Holiday tells me a story about getting ice cream one night. As the server was scooping his cone, he started rattling off ingredients, facts about what the ice cream was made up of, what it was best paired with, what percentage of sugar it contained. “I was annoyed,” he exasperates. “Like, well now I know too much. I know everything about this thing that was supposed to just bring me joy… Even if I were to eat something I’m allergic to, that’s fine. That’s all me. Should I get sick, I’d be like, OK, maybe next time I need to ask, ‘Are there almonds in that?’ Once it’s all broken down, I’m like, ‘It’s no fun.’ Literally no fun. I don’t want to know if it’s real or not.” 
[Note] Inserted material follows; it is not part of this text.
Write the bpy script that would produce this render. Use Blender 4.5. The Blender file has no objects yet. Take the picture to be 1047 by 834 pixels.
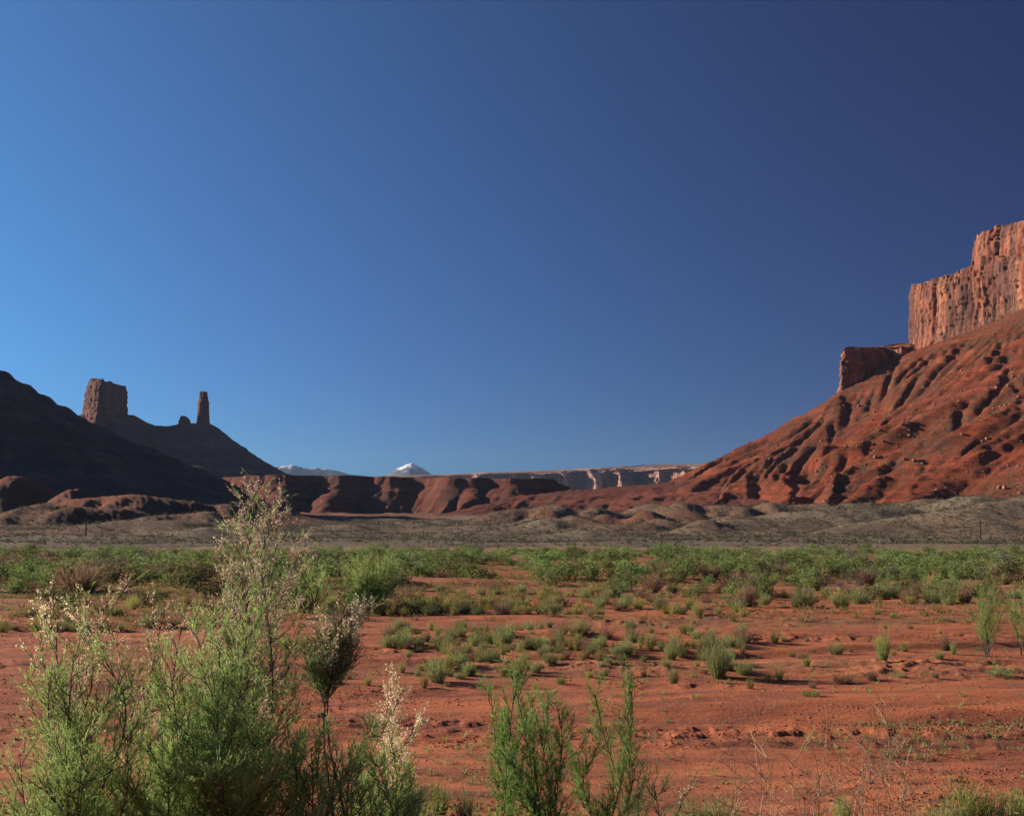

Recently, Holiday posted a clip of Bam Margera open-hand slapping him in a parking lot. Little context given. Like Michael Scott, the mystery is part of the fun. Like his ice cream, we’d rather not know what went into it. Whether his chaos is controlled and methodical, or it’s just pure, unfiltered childlike wonder, he’s running on joy. And it’s something he’s hoping to share.